Now, traditionally with very high run time, we can have the luxury of allowing 3 – 4 days for the learning curve of operation C to improve. But, this cannot be afforded in an environment where run time itself is only 6 – 7 days!

In this situation, the only solution is to keep a team of workforce as buffer and keep a hawk eye on the load before each work centre. An indication can be achieved by hourly monitoring of planned vs actual output. As soon as there is clear slowdown of one activity, the buffer resources (labour and machines) have to be used to ramp up in that area. This will prevent wastage in other areas and output of the line will not drop.

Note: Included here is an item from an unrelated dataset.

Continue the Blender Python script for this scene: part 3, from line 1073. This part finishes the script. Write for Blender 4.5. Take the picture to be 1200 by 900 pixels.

A two-fold improvement process must be put in place to continuously improve:

  • 1.Identify such activities where problem happens often –
  • a.Monitor the actual time taken by such activities over a period of time.
  • b.Devise ways to improve effectiveness of the activity.
  • 2.Manpower will have to be trained and deployed accordingly.

Handling the negative:

While this two-fold improvement process might seem apparently simple, it throws up a major problem. Firstly, since the emergent bottleneck can be in any area, the labour used to ramp it up has to be multiskilled. Keeping highly skilled workforce idle until a bottleneck emerges may lead to loss of the workforce (workers may leave). A separate line will have to be created to engage this workforce to process orders (even if not needed in the immediate future). This force can be pressed into service when the need emerges.

Conclusion

Once these processes are institutionalized, their combined effect is a dramatic release of capacity and reduction in lead time. This will not only enable the company to continually increase fashion garments in their product mix and earn higher margins; it will also simultaneously de-stress the entire garment manufacturing process.